SADECE FİLİSTİN’DE DEĞİL BU COĞRAFYA’DA DA ÇOCUKLAR ÖLÜYOR

Tabi tartışılması gereken çok şey var. Bir Filistin olayı. Elbette ki Kürtler, yıllarca Filistin halkının özgürlüğü için mücadele verdi. Hatta çoğu zaman bedel de ödedi. Biz bu günde Filistin üzerindeki baskıları kınıyoruz. Ama Filistinli bir çocuğa yapılan saldırıyı günlerce gündeme taşırken, bu coğrafyada kaç genç, kaç çocuk öldürüldü. Kaç kadın öldürüldü. Bunu yapan kimler? Aslında dünyanın bunu görmesi lazım. Bunu söyleyenlerin, bu yaptıklarından dolayı özür dilemesi gerekir. Veya en azından bunu da gündemine getirmesi gerekir. Toplumu aptal zannediyorlar, uyutmaya çalışıyorlar. İşte bir Filistin olayı ile iç kamuoyuna hitap ederken, bu coğrafyada ne gençler, ne çocuklar, kadınlar, hamile kadınlar  öldürüldü. Tüm bunlar herkesin gözü önünde oldu. Filistin’deki insan yaşamını sahipleniyormuş gibi gösterilmeye çalışıyor,  ama gerçekten insan yaşamının kutsal olduğuna inan, haksızlığa uğrayanların yanında olanlar, kendilerinin de haksızlık yapmamaları gerekiyor" diye konuştu.
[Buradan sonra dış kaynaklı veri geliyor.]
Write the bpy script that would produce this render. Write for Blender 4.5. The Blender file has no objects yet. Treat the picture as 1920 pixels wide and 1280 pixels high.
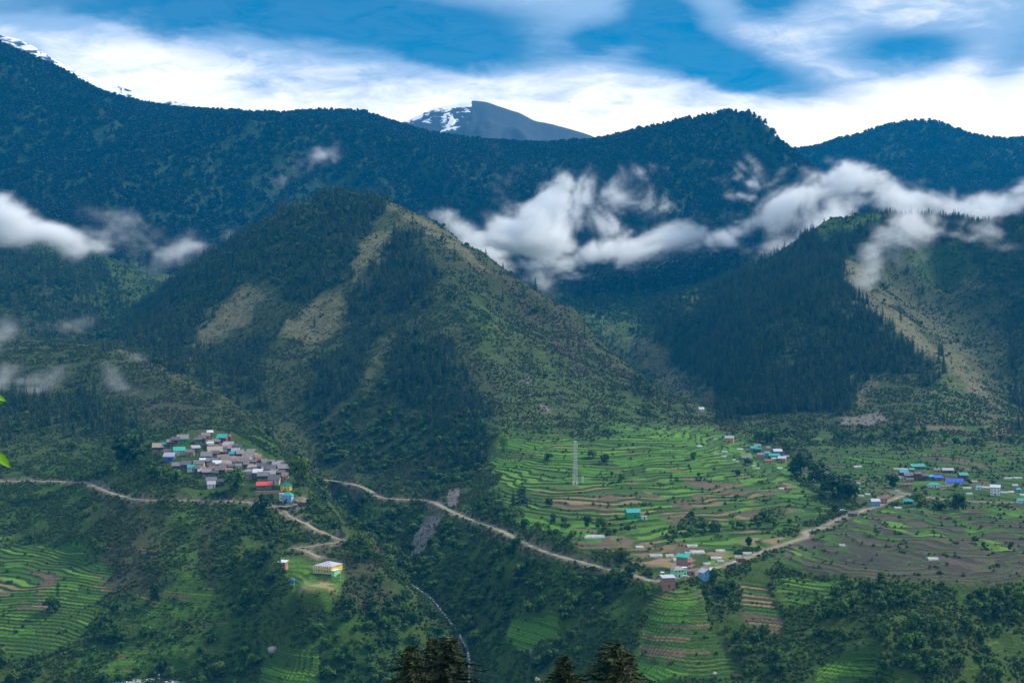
import bpy, math, random
import numpy as np
R = math.radians
random.seed(7)
rng = np.random.default_rng(11)
SC = bpy.context.scene

# ------------------------------------------------------------------ camera
F = 2637.0                      # focal length in photo pixels (1920 wide)
PITCH = math.atan(40 / F)
cam_d = bpy.data.cameras.new('camera')
cam_d.sensor_width = 36.0
cam_d.lens = 36.0 * F / 1920.0
cam_d.clip_start = 0.2
cam_d.clip_end = 60000
cam = bpy.data.objects.new('camera', cam_d)
cam.rotation_euler = (R(90) - PITCH, 0, 0)
cam.location = (0, 0, 0)
SC.collection.objects.link(cam)
SC.camera = cam

# ------------------------------------------------------------------ world: sky
SUN_EL, SUN_AZ = 44, 68        # azimuth from the view axis, positive to the right
world = bpy.data.worlds.new('World')
SC.world = world
world.use_nodes = True


class NB:
    """tiny node-graph helper"""
    def __init__(s, tree):
        s.t = tree

    def n(s, kind, **kw):
        nd = s.t.nodes.new(kind)
        for k, v in kw.items():
            setattr(nd, k, v)
        return nd

    def put(s, sock, v):
        if v is None:
            return
        if hasattr(v, 'is_linked') or isinstance(v, bpy.types.NodeSocket):
            s.t.links.new(v, sock)
        else:
            if isinstance(v, (tuple, list)) and len(v) == 3 and sock.type == 'RGBA':
                v = (*v, 1)
            sock.default_value = v

    def m(s, op, a, b=None, c=None, clamp=False):
        nd = s.n('ShaderNodeMath', operation=op)
        nd.use_clamp = clamp
        s.put(nd.inputs[0], a); s.put(nd.inputs[1], b); s.put(nd.inputs[2], c)
        return nd.outputs[0]

    def v(s, op, a, b=None, scale=None):
        nd = s.n('ShaderNodeVectorMath', operation=op)
        s.put(nd.inputs[0], a); s.put(nd.inputs[1], b)
        if scale is not None:
            s.put(nd.inputs[3], scale)
        return nd.outputs[1] if op in ('LENGTH', 'DOT_PRODUCT', 'DISTANCE') else nd.outputs[0]

    def noise(s, vec, scale, detail=4, rough=0.5, dist=0.0):
        nd = s.n('ShaderNodeTexNoise')
        s.put(nd.inputs['Vector'], vec)
        nd.inputs['Scale'].default_value = scale
        nd.inputs['Detail'].default_value = detail
        nd.inputs['Roughness'].default_value = rough
        nd.inputs['Distortion'].default_value = dist
        return nd.outputs['Fac'] if 'Fac' in nd.outputs else nd.outputs[0]

    def mix(s, f, a, b):
        nd = s.n('ShaderNodeMix', data_type='RGBA')
        nd.clamp_factor = True
        s.put(nd.inputs[0], f); s.put(nd.inputs[6], a); s.put(nd.inputs[7], b)
        return nd.outputs[2]

    def ss(s, x, lo, hi, a=0.0, b=1.0):
        nd = s.n('ShaderNodeMapRange', interpolation_type='SMOOTHSTEP')
        s.put(nd.inputs[0], x); s.put(nd.inputs[1], lo); s.put(nd.inputs[2], hi)
        s.put(nd.inputs[3], a); s.put(nd.inputs[4], b)
        return nd.outputs[0]

    def xyz(s, x, y, z):
        nd = s.n('ShaderNodeCombineXYZ')
        s.put(nd.inputs[0], x); s.put(nd.inputs[1], y); s.put(nd.inputs[2], z)
        return nd.outputs[0]

    def sep(s, vec):
        nd = s.n('ShaderNodeSeparateXYZ')
        s.put(nd.inputs[0], vec)
        return nd.outputs


def build_sky():
    t = world.node_tree
    t.nodes.clear()
    b = NB(t)
    out = b.n('ShaderNodeOutputWorld')
    bg = b.n('ShaderNodeBackground')
    bg.inputs['Strength'].default_value = 0.1
    t.links.new(bg.outputs[0], out.inputs[0])
    sky = b.n('ShaderNodeTexSky', sky_type='NISHITA')
    sky.sun_disc = False
    sky.sun_elevation = R(SUN_EL)
    sky.sun_rotation = R(SUN_AZ)
    sky.altitude = 2200
    sky.dust_density = 0.4
    tc = b.n('ShaderNodeTexCoord')
    d = tc.outputs['Generated']
    x, y, z = b.sep(d)[:3]
    zc = b.m('MAXIMUM', z, 0.0)
    # clouds lie in a layer: stretch the noise towards the horizon
    den = b.m('ADD', zc, 0.16)
    q = b.xyz(b.m('DIVIDE', x, den), b.m('DIVIDE', y, den), b.m('MULTIPLY', zc, 2.0))
    n1 = b.noise(q, 1.05, 7, 0.55, 0.5)
    n2 = b.noise(b.v('ADD', q, (7.3, 2.1, 0.7)), 3.2, 7, 0.6, 0.4)
    n3 = b.noise(b.v('ADD', q, (1.3, 9.1, 3.7)), 9.0, 7, 0.65, 0.6)
    # openings in the cloud layer, by direction
    ym = b.m('MAXIMUM', y, 0.05)
    u = b.m('DIVIDE', x, ym)
    w = b.m('DIVIDE', z, ym)
    warp = b.m('MULTIPLY', b.m('SUBTRACT', n2, 0.5), 0.035)
    w2 = b.m('ADD', w, warp)
    u2 = b.m('ADD', u, b.m('MULTIPLY', b.m('SUBTRACT', n1, 0.5), 0.12))
    holes = [(730, 48, 250, 50, 0.10, 1.15), (380, 18, 360, 40, 0.05, .95), (850, 105, 120, 26, 0.12, .5),
             (1205, 25, 60, 50, 0.1, 1.0), (1290, 95, 115, 48, 0.28, 1.25), (1400, 140, 100, 28, 0.15, .75),
             (1100, 75, 48, 22, 0, 1.0), (1680, 92, 95, 34, 0.0, 1.15), (1440, 0, 75, 26, 0, 1.2),
             (1925, 90, 60, 70, 0, .55), (1560, 170, 100, 18, 0, .3)]
    tot = None
    for (cx, cy, rx, ry, tilt, amp) in holes:
        cu = (cx - 960) / F
        cw = (600 - cy) / F
        du = b.m('SUBTRACT', u2, cu)
        dw = b.m('ADD', b.m('SUBTRACT', w2, cw), b.m('MULTIPLY', du, tilt))
        a = b.m('POWER', b.m('ABSOLUTE', b.m('DIVIDE', du, rx / F)), 2.0)
        c = b.m('POWER', b.m('ABSOLUTE', b.m('DIVIDE', dw, ry / F)), 2.0)
        g = b.m('MULTIPLY', b.m('EXPONENT', b.m('MULTIPLY', b.m('ADD', a, c), -0.75)), amp)
        tot = g if tot is None else b.m('ADD', tot, g)
    front = b.ss(y, 0.05, 0.5)
    tot = b.m('MULTIPLY', tot, front)
    # elsewhere the layer opens by its own noise
    up = b.ss(w, 0.24, 0.40)
    away = b.m('MAXIMUM', b.m('SUBTRACT', 1.0, front), up)
    gap = b.m('MULTIPLY', b.ss(n1, 0.57, 0.70), away)
    blue = b.m('ADD', tot, gap)
    blue = b.m('ADD', blue, b.m('ADD', b.m('MULTIPLY', b.m('SUBTRACT', n2, 0.5), 1.2), b.m('MULTIPLY', b.m('SUBTRACT', n3, 0.5), 0.5)))
    bf = b.ss(blue, 0.12, 1.05)
    # cloud tone: bright lower band, lilac-grey undersides
    tone = b.m('ADD', b.m('MULTIPLY', n1, 0.45), b.m('ADD', b.m('MULTIPLY', n2, 0.75), b.m('MULTIPLY', b.m('SUBTRACT', n3, .5), .55)))
    low = b.ss(w, 0.215, 0.125)
    tone = b.m('ADD', tone, b.m('MULTIPLY', low, 0.24))
    tone = b.m('SUBTRACT', tone, b.m('MULTIPLY', blue, 0.30))
    cl = b.mix(b.ss(tone, 0.50, 0.90), (3.5, 5.0, 7.0), (16.8, 15.4, 13.8))
    skc = b.v('MULTIPLY', sky.outputs[0], SKY_TINT)
    col = b.mix(b.m('MULTIPLY', bf, b.ss(n3, .25, .6, 1.0, .88)), cl, skc)
    # the ground side of the sphere is never seen; keep it dim and earthy
    col = b.mix(b.ss(z, -0.06, -0.01), (0.5, 0.8, 0.6), col)
    t.links.new(col, bg.inputs['Color'])


SKY_TINT = (0.0, 0.44, 0.60)
build_sky()

sun_d = bpy.data.lights.new('sun', 'SUN')
sun_d.energy = 3.9
sun_d.angle = R(10)
sun_d.color = (1.0, 0.93, 0.80)
sun = bpy.data.objects.new('sun', sun_d)
sun.rotation_euler = (R(90 - SUN_EL), 0, R(180 - SUN_AZ))
# the lamp shines along its -Z: build the direction explicitly from azimuth and elevation
from mathutils import Vector, Matrix
sdir = Vector((math.sin(R(SUN_AZ)) * math.cos(R(SUN_EL)), math.cos(R(SUN_AZ)) * math.cos(R(SUN_EL)), math.sin(R(SUN_EL))))
sun.rotation_euler = sdir.to_track_quat('Z', 'Y').to_euler()
SC.collection.objects.link(sun)

SC.view_settings.view_transform = 'Standard'
SC.view_settings.look = 'None'
SC.view_settings.exposure = 0.42
SC.view_settings.gamma = 1.0
SC.view_settings.use_curve_mapping = False
SC.render.engine = 'CYCLES'
cy = SC.cycles
cy.use_denoising = True
cy.max_bounces = 9
cy.diffuse_bounces = 2
cy.glossy_bounces = 1
cy.transmission_bounces = 3
cy.transparent_max_bounces = 6
cy.volume_bounces = 7
cy.volume_step_rate = 1.5
cy.volume_max_steps = 256
cy.use_adaptive_sampling = True
cy.adaptive_threshold = 0.02

# ------------------------------------------------------------------ haze and materials helpers
COL = SC.collection


def link(o, parent=None):
    COL.objects.link(o)
    if parent is not None:
        o.parent = parent
    return o


def mesh_np(name, verts, faces, mat=None, smooth=False):
    """verts Nx3, faces MxK int array (K 3 or 4)"""
    me = bpy.data.meshes.new(name)
    verts = np.asarray(verts, dtype=np.float32)
    faces = np.asarray(faces, dtype=np.int32)
    k = faces.shape[1]
    me.vertices.add(len(verts)); me.vertices.foreach_set('co', verts.ravel())
    me.loops.add(faces.size); me.loops.foreach_set('vertex_index', faces.ravel())
    me.polygons.add(len(faces))
    me.polygons.foreach_set('loop_start', np.arange(0, faces.size, k, dtype=np.int32))
    try:
        me.polygons.foreach_set('loop_total', np.full(len(faces), k, dtype=np.int32))
    except Exception:
        pass
    me.polygons.foreach_set('use_smooth', np.full(len(faces), smooth))
    me.update(calc_edges=True)
    if mat:
        me.materials.append(mat)
    return me


def tag(o, label=None, cat=None, group=None, kind=None):
    if label: o['label'] = label
    if cat: o['category'] = cat
    if group: o['group'] = group
    if kind: o['kind'] = kind
    return o


def new_mat(name):
    m = bpy.data.materials.new(name)
    m.use_nodes = True
    nt = m.node_tree
    nt.nodes.clear()
    b = NB(nt)
    out = b.n('ShaderNodeOutputMaterial')
    return m, b, out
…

 TEK TİP ELBİSEYİ 12 EYLÜL’DE GÖRDÜK

OHAL kapsamında yayınlanan Kanun Hükmündeki Kararname ile cezaevinde "tek tip elbise" uygulamasına da değinen Ahmet Türk, "Biz 12 Eylül döneminde bu durumu yaşadık. Tek tip elbise getirildi. Ama sonuç olarak bu toplumda insanlar üzerinde çok olumsuz etkiler bıraktığını ve o yürütülen tek tip elbise politikalarının aslında yürümediğini görmeye başladılar.

FATURASI ÇOK AĞIR OLUR

Bence böyle bir şey Türkiye’de daha fazla sıkıntıların sancıların, sarsıntıların olmasına neden olacak. Bu asla ve asla kabullenecek bir şey değildir. Yani siyasi insanlara tek tip elbise, köleleştirmeye yönelik bir mantık, demokrasiyi savunan insanların ortaya koyacağı bir mantık, bir hareket, bir duruş olamaz. Bu tip gelişmeler ile karşı karşıya kaldığımız zaman artık hukuktan, demokrasiden , demokratik bir Türkiye’den söz etmek mümkün değildir. Hala böyle bir şey yapabileceklerine inanmıyorum. Çünkü geçmişte bunu yaşadık. Faturası çok ağır oldu. Umut ederim ki böyle bir düşünce gündeme gelmez" dedi.